Песню во что бы то ни стало стремились «изобразить». И зачастую вокальное произведение тонуло в натуралистических декорациях, бутафории, реквизите, среди которых переодетые артисты воссоздавали «живые картины» под музыку песен и романсов. Смешно и грустно было смотреть и слушать, как, например, под песенный текст «Соловьи, соловьи, не тревожьте солдат…» в кадре показывали исполнителей, изображавших спящих вповалку бойцов! В таких случаях мастерство вокалистов утрачивало свое достоинство, а сила их воздействия на слушателей неизбежно снижалась[115]

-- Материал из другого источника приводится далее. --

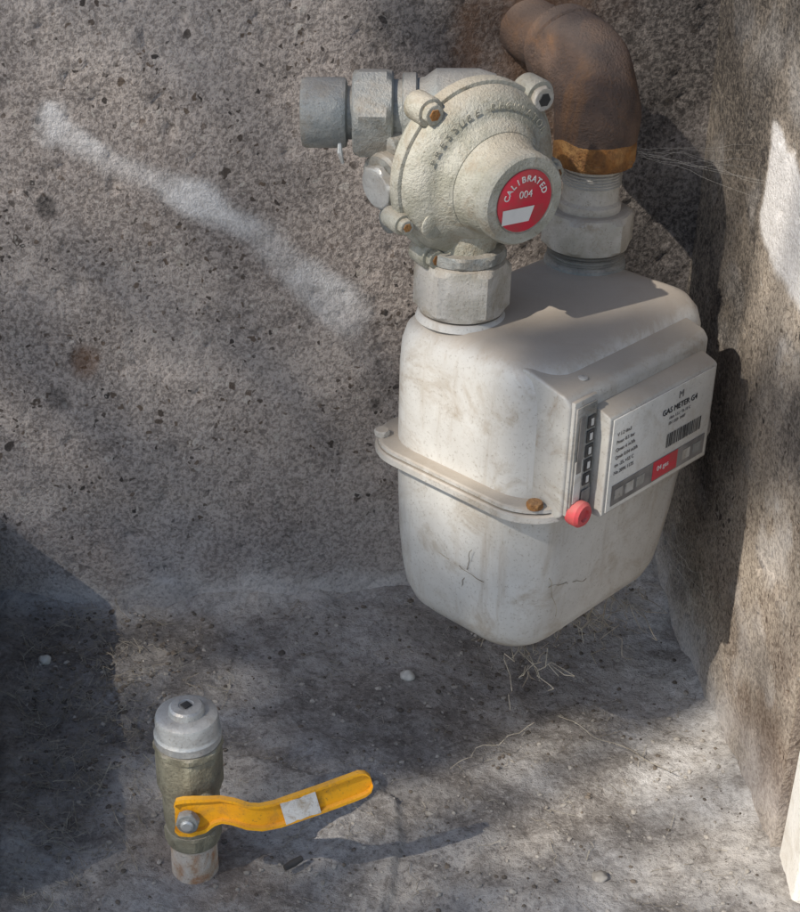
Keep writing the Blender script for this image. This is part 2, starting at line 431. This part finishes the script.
R=(math.radians(90),0,0)
y2=yl-.0006
text('title_text','GAS METER G4',.0056,M_black,gm,(-.006,y2,.2735),R,.00015)
text('mark_text','M',.007,M_greyp,gm,(.010,y2,.2805),R,.00015)
for i,s in enumerate(['V 1.2 dm3','Pmax 0.5 bar','Qmax 6 m3/h','Qmin 0.04 m3/h','tm -25..+55 C','No 2096 1175']):
    text('spec_text_%d'%i,s,.0034,M_greyp,gm,(-.052,y2,.277-i*.0052),R,.0001)
for i,s in enumerate(['class 1.5 /  Tb 15 C','EN 1359  0407']):
    text('spec2_text_%d'%i,s,.0029,M_greyp,gm,(.002,y2,.268-i*.0040+.001),R,.0001)
rb=random.Random(3); x=.002
bars_v=[];bars_f=[]
while x<.040:
    wd=rb.choice([.0005,.0008,.0012])
    b0=len(bars_v); bars_v+=[(x,y2,.2490),(x+wd,y2,.2490),(x+wd,y2,.2585),(x,y2,.2585)]; bars_f.append((b0,b0+1,b0+2,b0+3)); x+=wd+rb.choice([.0005,.0009])
mesh('barcode',bars_v,bars_f,M_black,gm)
box('grey_band',-.052,.046,y2-.0001,y2+.0002,.2295,.2435,M_greyp,gm,0)
box('red_band',-.010,.016,y2-.0004,y2-.00015,.2305,.2435,M_red,gm,0)
for i,xx in enumerate((-.049,-.038,-.027,.022,.034)):
    box('band_field_%d'%i,xx,xx+.008,y2-.0004,y2-.00015,.233,.240,M_flange if i%2 else M_glass,gm,0)
text('band_text3','04 gas',.005,M_ink,gm,(-.006,y2-.0005,.236),R,.0001)
lathe('seal_screw',[(.0078,0),(.0082,.002),(.0082,.007),(.0065,.009),(.004,.0092),(.0035,.0075)],M_pinkred,gm,(-.073,yF-.001,.2305),(0,-1,0),32)
lathe('seal_screw_top',[(.0045,0),(.0046,.004),(.0036,.0052)],M_pinkred,gm,(.053,-.068,.302),(0,-.6,.8),24)
lathe('small_screw',[(.003,0),(.003,.001),(.002,.0015)],M_steel,gm,(-.058,-.067,.3085),(0,0,1),16)
wl=Vector((.035,.850,0)); wr=Vector((.120,.9425,0))
MI=Matrix.Rotation(-TH,3,'Z')
def gl(p): q=MI@(Vector((p.x,p.y,0))-Vector((GX,GY,0))); return q
gL=gl(wl); gR=gl(wr)
lathe('outlet_collar',[(.028,0),(.027,.003),(.0255,.0045)],M_meter,gm,(gL.x,gL.y,.3175),seg=48)
lathe('inlet_collar',[(.0275,0),(.027,.004),(.024,.006),(.024,.010)],M_zinc2,gm,(gR.x,gR.y,.3175),seg=48)
for i in range(4):
    lathe('thread_%d'%i,[(.0235,0),(.0258,.001),(.0235,.002)],M_zinc2,gm,(gR.x,gR.y,.321+i*.0024),seg=48)

# ---------------------------------------------------------------- regulator
RT=math.radians(33)
RO=Vector((wl.x+.003,wl.y+.004,.410))
rg=empty('gas_pressure_regulator',RO,RT)
RM=Matrix.Rotation(-RT,3,'Z')
def loc(wx,wy,wz): return RM@(Vector((wx,wy,wz))-RO)
hexnut('outlet_nut',.0300,.034,M_nut,rg,loc(wl.x,wl.y,.3225),(0,0,1),6,.45,.001,.004)
lathe('outlet_neck',[(.022,0),(.022,.006),(.0195,.008),(.0195,.03)],M_zinc,rg,loc(wl.x,wl.y,.352),seg=48)
hexnut('neck_hex',.0265,.008,M_zinc2,rg,loc(wl.x,wl.y,.3565),(0,0,1),8,.1,.001,.002)
FW=(0,-1,-.07)
def T(p): return Matrix.Rotation(math.atan2(.07,1),3,'X')@Vector(p)
lathe('diaphragm_housing_back',[(.018,-.046),(.024,-.044),(.027,-.034),(.034,-.026),(.044,-.018),(.050,-.010),(.0525,-.004),(.0525,.0)],M_zinc,rg,(0,0,0),FW,96,wob=.004)
lathe('diaphragm_flange',[(.0535,-.0045),(.0552,-.003),(.0552,.0035),(.0545,.0045),(.051,.0050)],M_zinc,rg,(0,0,0),FW,96,wob=.006)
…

.По формальным признакам «Бенефисы» Гинзбурга можно отнести как раз к утрированно театрализованному экранному жанру. В них присутствовали все составляющие: драматические артисты в амплуа певцов, большое количество театрального реквизита, фрагменты драматических произведений. Однако на самом деле жанр «Бенефисов» трудно поддается однозначному определению. Совершенно точно можно отметить признаки, направившие развитие «Бенефисов» в противоположную от телетеатра сторону. Во-первых, это щедрое использование самых актуальных для своего времени приемов кинематографического монтажа и спецэффектов, причем заимствованных в основном из зарубежного кино[116]
. Во-вторых, с каждым выпуском программы единицей ее драматургического развития все более отчетливо становится воплощение конкретной песни (поэтому сегодня «Бенефисы» Гинзбурга нередко называют первыми советскими видеоклипами). Именно этим объясняется мое столь пристальное внимание к этой программе, благодаря которой можно пошагово проследить процесс превращения идеи театра песни в сверхпопулярную сегодня форму музыкального шоу.Как уже говорилось, в первых трех выпусках программы бенефициант выступал одновременно в роли конферансье, представляя исполняемых им героев и выступающих коллег-артистов. Эти подводки не только увязывали различные номера, но прежде всего демонстрировали уникальную возможность ТВ максимально приближать, одомашнивать личность даже самого знаменитого артиста, создавать у телезрителей ощущение личного и доверительного общения[117]
. В последующих «Бенефисах» (Ларисы Голубкиной, Людмилы Гурченко и Татьяны Дорониной) бенефициант — это уже герой с тысячью лиц, и становится очень сложно понять, какая из масок артиста отражает его настоящую природу. Например, мизансцена с одиноким креслом во вступлении «Бенефиса» Ларисы Голубкиной предполагает, что актриса изначально предстает в роли самой себя. Но по характеру и содержанию ее речи мы понимаем, что перед нами отнюдь не сама Голубкина, а одна из ее героинь — мисс Дулиттл. В «Бенефисе» Людмилы Гурченко истинное лицо актрисы раскрывается под самый занавес программы, становится ее кульминацией и оттого производит буквально катарсический эффект. После бешеной череды бесконечных масок произносимый актрисой монолог воспринимается как исповедь, отражающая всю суть актерской профессии:У мамы 40 детей. И все дочки. Разные. Добрые, глуповатые, красивые, ловкие. Несчастные, милые, грубые, счастливые. Разные. Людям, конечно, нравится не каждая. А маме дороги все. И если говорить совсем откровенно, то в жизни нас не существует. Есть только мама. Ну а мы живем в ваших сердцах, вашей памяти. Если, конечно, вы нас не забыли.
Суммировав вышеописанные примеры из различных выпусков «Бенефисов», можно отчетливо проследить изменения, произошедшие в драматургии самой передачи. От представления актера как в чем-то обыкновенного человека «Бенефис» приходит к идее показа актера в максимальном количестве амплуа, свидетельствующих о его профессиональном мастерстве, демонстрирующих его неординарное дарование, поэтому задушевный диалог с телезрителем здесь становится уже неуместен. Из передачи-беседы, перемежающейся музыкально-театральными зарисовками, программа превращается, по сути, в шоу, определяющими характеристиками которого становятся красочность, многоликость и чарующая недостижимость образов. За бенефициантом уже открыто утверждается статус звезды — выдающейся личности, которая умеет притягивать внимание зрителя своей харизматичностью, артистизмом и бьющей через край энергетикой.